EARNINGS UPDATE
Q2/F25: WELL POSITIONED FOR GROWTH
THE TD COWEN INSIGHT
D2L continues to execute well as product innovations are resonating with new and
existing customers, in addition to cross-sell momentum with H5P. We believe this sets the company up for growth acceleration, continued margin expansion, and improved FCF, all supporting multiple upside. Trading at 2.0x forward sales, we believe the company remains undervalued. Maintaining BUY, raising PT to C$15.00.
Impact: SLIGHTLY POSITIVE
See our previous note for a review of the results.

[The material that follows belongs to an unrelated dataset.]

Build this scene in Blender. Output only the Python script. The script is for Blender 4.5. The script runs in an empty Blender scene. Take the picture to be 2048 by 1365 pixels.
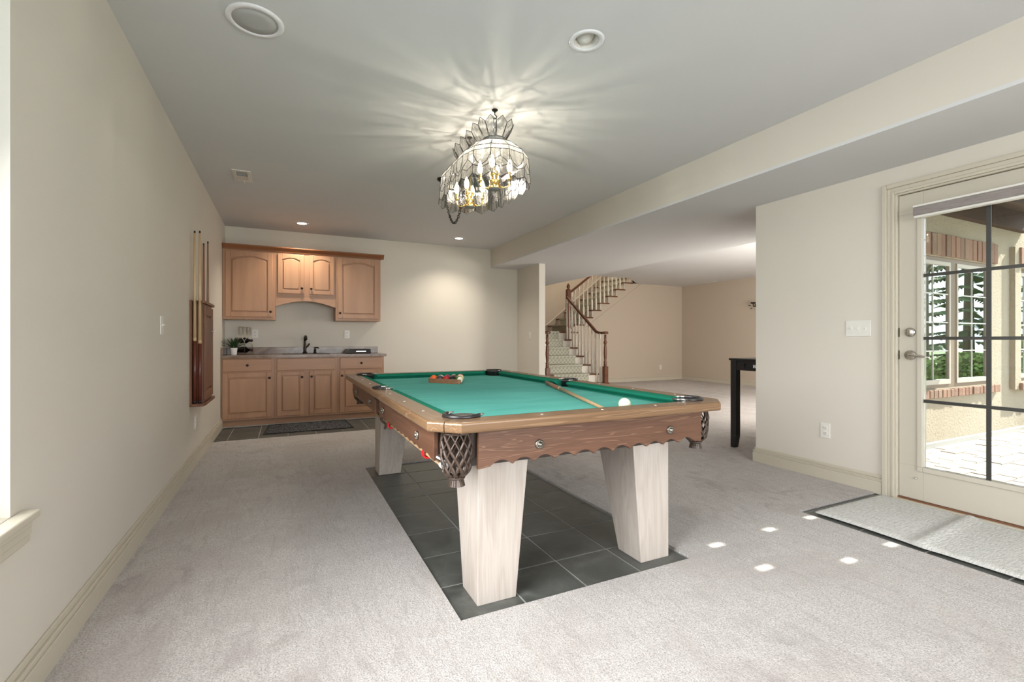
import bpy, bmesh, math, random
from mathutils import Vector, Matrix
PI = math.pi
random.seed(7)
S = bpy.context.scene
COL = S.collection

# ------------------------------------------------------------------ camera
YAW = math.radians(25.740)
cam_d = bpy.data.cameras.new('camera')
cam = bpy.data.objects.new('camera', cam_d); COL.objects.link(cam)
cam.location = (0, 0, 1.07)
cam.rotation_euler = (PI/2, 0, -YAW)
cam_d.sensor_width = 36.0
cam_d.lens = 942.22*36/2048
cam_d.shift_y = -2.3/2048
cam_d.clip_start = 0.02
S.camera = cam

# ------------------------------------------------------------------ world, sun, window daylight, exposure
S.view_settings.view_transform = 'Standard'
S.view_settings.look = 'None'
S.view_settings.exposure = 0.56
S.view_settings.gamma = 1.0
S.view_settings.use_curve_mapping = False
w = bpy.data.worlds.new('sky'); S.world = w; w.use_nodes = True
bg = w.node_tree.nodes['Background']
bg.inputs[0].default_value = (0.80, 0.90, 1.0, 1)
bg.inputs[1].default_value = 2.4

def sun():
    d = bpy.data.lights.new('sun', 'SUN'); d.energy = 11; d.angle = 0.006; d.color = (1, .95, .86)
    o = bpy.data.objects.new('sun', d); COL.objects.link(o)
    o.rotation_euler = Vector((-1, .24, -.9)).to_track_quat('-Z', 'Y').to_euler()
    o.location = (12, -4, 12)
sun()

def area(name, loc, to, sx, sy, watts, color=(1, 1, 1), portal=False, spread=180):
    d = bpy.data.lights.new(name, 'AREA'); d.shape = 'RECTANGLE'; d.size = sx; d.size_y = sy
    d.energy = watts; d.color = color; d.spread = math.radians(spread)
    if portal: d.cycles.is_portal = True
    o = bpy.data.objects.new(name, d); COL.objects.link(o)
    o.location = loc
    o.rotation_euler = Vector(to).to_track_quat('-Z', 'Y').to_euler()
    return o
LIGHTS = dict(left=50, rear=98, hall=128, hall2=28)
DAY = (1.0, .975, .985)
area('daylight_left_window', (-.98, .95, 1.40), (1, 0, -.75), 1.4, 1.5, LIGHTS['left'], DAY, False, 125)
area('daylight_rear_window', (1.5, -2.62, 1.35), (0, 1, -.55), 3.4, 1.7, LIGHTS['rear'], DAY, False, 150)
area('daylight_hall_window', (6.8, 2.95, 1.25), (.1, 1, .12), 1.9, 1.25, LIGHTS['hall'], (1, .95, .87))
area('daylight_door', (3.82, 1.275, 1.1), (-1, 0, 0), .62, 1.65, 1, DAY, True)
area('stairwell_fill', (6.6, 9.9, 4.6), (0, 0, -1), 1.2, .9, LIGHTS['hall2'], (1, .88, .70))  # warm fill light added above the stairs, no fitting there
S.cycles.use_denoising = True
S.cycles.max_bounces = 10
S.cycles.diffuse_bounces = 6
S.cycles.glossy_bounces = 4
S.cycles.transparent_max_bounces = 24
S.cycles.sample_clamp_indirect = 6
S.cycles.caustics_reflective = False
S.cycles.caustics_refractive = False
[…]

Green shoots emerging. Despite a slower RFP environment, D2L continues to win share in core and international markets. Part of the company's success is attributed to new product innovations, co-developed with customers to drive better alignment. Attach rates for new products is ~60%, which management believes is an indication it is making the right investments to widen the product moat and differentiate against competitors. We also believe the competitive landscape, with major peers being taken private, could drive elevated uncertainty with customers and could present an opportunity to gain further share. While new bookings are not expected to contribute materially to revenue in F2025, we believe the company is well positioned to benefit from accelerating growth in F2026 and beyond.
Early momentum from H5P. The H5P integration is largely complete, with combined go-to-market and joint planning initiatives already showing early signs of cross-selling success as several existing Brightspace customers are already adopting H5P's products. Management believes the acquisition accelerates the Creator+ roadmap, a key product focus as interactive-led learning drives better learner outcomes and better engagement with the platform. Non-Brightspace customers will also continue to have access to H5P's tools, which could drive future client conversions off competing platforms over time, particularly Moodle, where H5P has strong presence.

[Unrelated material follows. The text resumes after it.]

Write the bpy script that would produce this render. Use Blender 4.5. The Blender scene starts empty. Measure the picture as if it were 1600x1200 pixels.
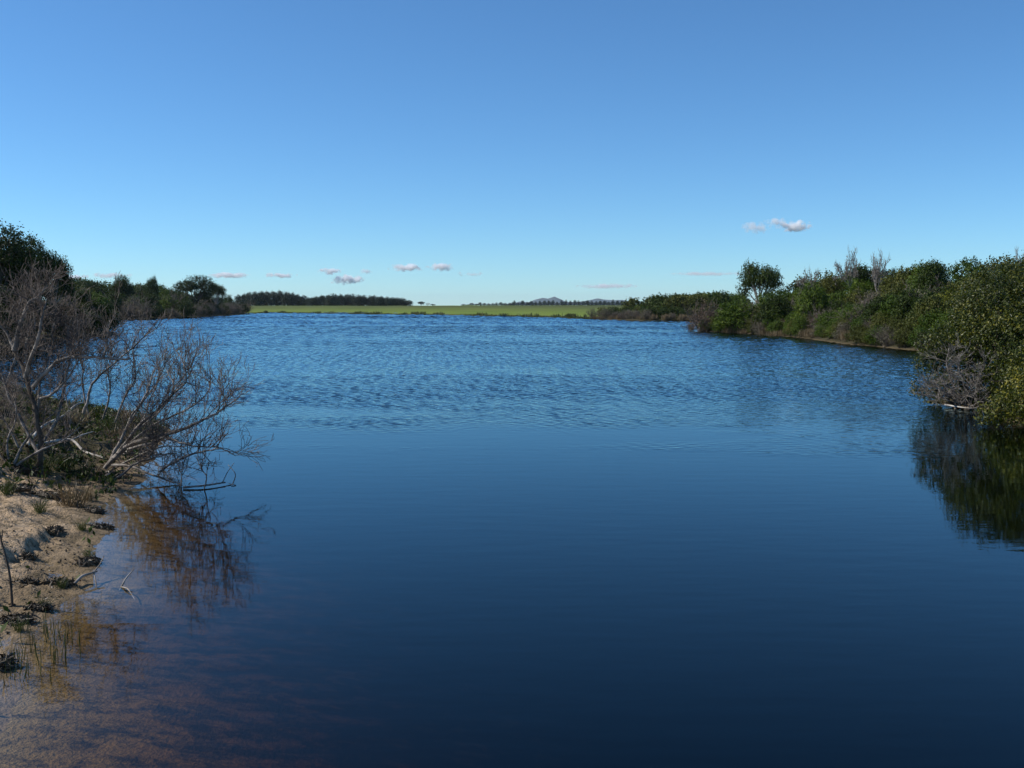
import bpy, math, random
import numpy as np
from mathutils import Vector, Matrix

# ------------------------------------------------------------------ camera, sky, sun, exposure
scene = bpy.context.scene
C = scene.collection
R = math.radians
F_PX, CAM_H, HORIZON = 1650.0, 2.5, 477.0           # focal length in px of a 1600 px frame, eye height, horizon row
PITCH = math.atan((600.0 - HORIZON) / F_PX)
cam_d = bpy.data.cameras.new('camera')
cam_d.sensor_width = 36.0
cam_d.lens = 36.0 * F_PX / 1600.0
cam_d.clip_start, cam_d.clip_end = 0.1, 30000.0
cam = bpy.data.objects.new('camera', cam_d); C.objects.link(cam)
cam.location = (0, 0, CAM_H); cam.rotation_euler = (math.pi / 2 - PITCH, 0, 0)
scene.camera = cam

SUN_AZ, SUN_EL = R(-86), R(40)                       # azimuth from the view direction (+Y), negative = left
world = bpy.data.worlds.new('World'); scene.world = world; world.use_nodes = True
wn = world.node_tree.nodes; wl = world.node_tree.links
sky = wn.new('ShaderNodeTexSky'); sky.sky_type = 'NISHITA'; sky.sun_disc = False
sky.sun_elevation = SUN_EL; sky.sun_rotation = SUN_AZ
sky.altitude = 0; sky.air_density = 0.8; sky.dust_density = 0.0; sky.ozone_density = 10.0
wn['Background'].inputs['Strength'].default_value = 0.145
wb = wn.new('ShaderNodeMix'); wb.data_type = 'RGBA'; wb.blend_type = 'MULTIPLY'; wb.inputs[0].default_value = 1.0
wb.inputs[7].default_value = (0.84, 1.005, 0.975, 1)      # the camera's cool white balance
wl.new(sky.outputs[0], wb.inputs[6]); wl.new(wb.outputs[2], wn['Background'].inputs['Color'])

sun_d = bpy.data.lights.new('sun', 'SUN'); sun_d.energy = 5.0; sun_d.angle = R(0.53); sun_d.color = (1.0, 0.95, 0.87)
sun = bpy.data.objects.new('sun', sun_d); C.objects.link(sun)
sdir = Vector((math.sin(SUN_AZ) * math.cos(SUN_EL), math.cos(SUN_AZ) * math.cos(SUN_EL), math.sin(SUN_EL)))
sun.rotation_euler = sdir.to_track_quat('Z', 'Y').to_euler(); sun.location = (-60, 20, 60)

vs = scene.view_settings
vs.view_transform = 'Standard'; vs.look = 'None'; vs.exposure = 0.0; vs.gamma = 1.0; vs.use_curve_mapping = False
cy = scene.cycles
cy.use_denoising = True
cy.max_bounces = 12; cy.diffuse_bounces = 2; cy.glossy_bounces = 3; cy.transmission_bounces = 4
cy.transparent_max_bounces = 12; cy.volume_bounces = 10
cy.caustics_reflective = False; cy.caustics_refractive = False

# ------------------------------------------------------------------ helpers
rng = np.random.default_rng(7)
random.seed(7)

def ray(px, py):
    u, v = (px - 800) / F_PX, (600 - py) / F_PX
    return u, math.cos(PITCH) + v * math.sin(PITCH), v * math.cos(PITCH) - math.sin(PITCH)
def on_plane(px, py, z=0.0):
    x, y, dz = ray(px, py); t = (z - CAM_H) / dz
    return (x * t, y * t)
def at(px, py, d):
    x, y, dz = ray(px, py); t = d / y
    return Vector((x * t, d, CAM_H + dz * t))

def _hash(ix, iy, iz, seed):
    n = (ix.astype(np.int64) * 374761393 + iy.astype(np.int64) * 668265263 + iz.astype(np.int64) * 2147483647 + seed * 974634777) & 0xffffffff
    n = ((n ^ (n >> 13)) * 1274126177) & 0xffffffff
    return ((n ^ (n >> 16)) & 0xffff) / 65535.0
def vnoise(x, y, z=None, seed=0):
    x = np.asarray(x, float); y = np.asarray(y, float); z = np.zeros_like(x) if z is None else np.asarray(z, float)
    ix, iy, iz = np.floor(x), np.floor(y), np.floor(z)
    fx, fy, fz = x - ix, y - iy, z - iz
    fx, fy, fz = [f * f * (3 - 2 * f) for f in (fx, fy, fz)]
    out = 0
    for a in (0, 1):
        for b in (0, 1):
            for c in (0, 1):
                w = (fx if a else 1 - fx) * (fy if b else 1 - fy) * (fz if c else 1 - fz)
                out = out + w * _hash(ix + a, iy + b, iz + c, seed)
    return out * 2 - 1
def fbm(x, y, oct=4, seed=0, z=None):
    s, a, f = 0, 1.0, 1.0
    for o in range(oct):
        s = s + a * vnoise(x * f, y * f, None if z is None else z * f, seed + o * 17); a *= 0.5; f *= 2.03
    return s / 1.9
def sstep(a, b, x):
    t = np.clip((np.asarray(x, float) - a) / (b - a), 0, 1); return t * t * (3 - 2 * t)

def mesh_from(name, verts, faces, smooth=False, mat=None):
    me = bpy.data.meshes.new(name)
    v = np.asarray(verts, np.float32).reshape(-1, 3); f = np.asarray(faces, np.int32)
    k = f.shape[1]
    me.vertices.add(len(v)); me.vertices.foreach_set('co', v.ravel())
    me.loops.add(f.size); me.loops.foreach_set('vertex_index', f.ravel())
    me.polygons.add(len(f))
    me.polygons.foreach_set('loop_start', np.arange(0, f.size, k, dtype=np.int32))
    me.polygons.foreach_set('loop_total', np.full(len(f), k, np.int32))
    me.polygons.foreach_set('use_smooth', np.full(len(f), smooth, bool))
    me.update(calc_edges=True); me.validate()
    if mat: me.materials.append(mat)
    return me
def link(name, data, parent=None, loc=None):
    o = bpy.data.objects.new(name, data); C.objects.link(o)
    if parent: o.parent = parent
    if loc is not None: o.location = loc
    return o
def tag(o, label=None, cat=None, group=None, kind=None):
    if label: o['label'] = label
    if cat: o['category'] = cat
    if group: o['group'] = group
    if kind: o['kind'] = kind
    return o

class Nodes:
    def __init__(s, name):
        s.m = bpy.data.materials.new(name); s.m.use_nodes = True; s.t = s.m.node_tree; s.t.nodes.clear()
        s.out = s.t.nodes.new('ShaderNodeOutputMaterial')
    def n(s, typ, ins=None, **kw):
        nd = s.t.nodes.new('ShaderNode' + typ)
        for k, v in kw.items(): setattr(nd, k, v)
        for k, v in (ins or {}).items():
            if isinstance(v, bpy.types.NodeSocket): s.t.links.new(v, nd.inputs[k])
            else: nd.inputs[k].default_value = v
        return nd
    def ramp(s, fac, stops, interp='LINEAR'):
        nd = s.n('ValToRGB', {'Fac': fac}); cr = nd.color_ramp; cr.interpolation = interp
        while len(cr.elements) < len(stops): cr.elements.new(0.5)
        for e, (p, c) in zip(cr.elements, stops):
            e.position = p; e.color = (c, c, c, 1) if isinstance(c, (int, float)) else (*c, 1)
        return nd.outputs['Color']
    def mix(s, fac, a, b, blend='MIX'):
        nd = s.n('Mix', data_type='RGBA', blend_type=blend)
        for sock, v in ((nd.inputs[0], fac), (nd.inputs[6], a), (nd.inputs[7], b)):
            if isinstance(v, bpy.types.NodeSocket): s.t.links.new(v, sock)
            else: sock.default_value = v if isinstance(v, (int, float)) else (*v, 1)
        return nd.outputs[2]
    def math(s, op, a, b=0.0, clamp=False):
        nd = s.n('Math', operation=op, use_clamp=clamp)
        for i, v in enumerate((a, b)):
            if isinstance(v, bpy.types.NodeSocket): s.t.links.new(v, nd.inputs[i])
            else: nd.inputs[i].default_value = v
        return nd.outputs[0]
    def done(s, surf=None, vol=None):
        if surf is not None: s.t.links.new(surf, s.out.inputs['Surface'])
        if vol is not None: s.t.links.new(vol, s.out.inputs['Volume'])
        return s.m

def leaf_mat(name, c0, c1, c2, rough=0.5, trans=0.25, spec=0.3, tscale=0.7):
    """foliage: every leaf its own shade between three colours, whole clumps drifting together"""
    k = Nodes(name)
    geo = k.n('NewGeometry'); oi = k.n('ObjectInfo')
    tc = k.n('TexCoord')
    nz = k.n('TexNoise', {'Vector': tc.outputs['Object'], 'Scale': tscale, 'Detail': 2.0})
    f = k.math('ADD', k.math('MULTIPLY', geo.outputs['Random Per Island'], 0.6), k.math('MULTIPLY', nz.outputs['Fac'], 0.9))
    f = k.math('ADD', k.math('SUBTRACT', f, 0.35), k.math('MULTIPLY', k.math('SUBTRACT', oi.outputs['Random'], 0.5), 0.35))
    col = k.ramp(f, [(0.0, c0), (0.5, c1), (0.95, c2)])
    p = k.n('BsdfPrincipled', {'Base Color': col, 'Roughness': rough, 'Specular IOR Level': spec})
    t = k.n('BsdfTranslucent', {'Color': col})
    m = k.n('MixShader', {0: trans, 1: p.outputs[0], 2: t.outputs[0]})
    return k.done(m.outputs[0])
def bark_mat(name, c0, c1, scale=8.0):
    k = Nodes(name)
    tc = k.n('TexCoord')
    nz = k.n('TexNoise', {'Vector': tc.outputs['Object'], 'Scale': scale, 'Detail': 4.0})
    col = k.ramp(nz.outputs['Fac'], [(0.35, c0), (0.65, c1)])
    b = k.n('Bump', {'Height': nz.outputs['Fac'], 'Strength': 0.5, 'Distance': 0.01})
    p = k.n('BsdfPrincipled', {'Base Color': col, 'Roughness': 0.85, 'Specular IOR Level': 0.2, 'Normal': b.outputs[0]})
    return k.done(p.outputs[0])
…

FCF provides investment optionality. Management believes LTM FCF of ~$24mm is a sustainable level it can maintain in the near-term. With ~$98mm of cash and no debt, we believe the company has ample capacity to support continued organic investments, tuck-in acquisitions to further broaden the platform, and share repurchases through the NCIB. We believe this financial flexibility differentiates D2L from its main two competitors, Instructure and PowerSchool, which may shift focus to debt repayment following their respective private equity take-out deals.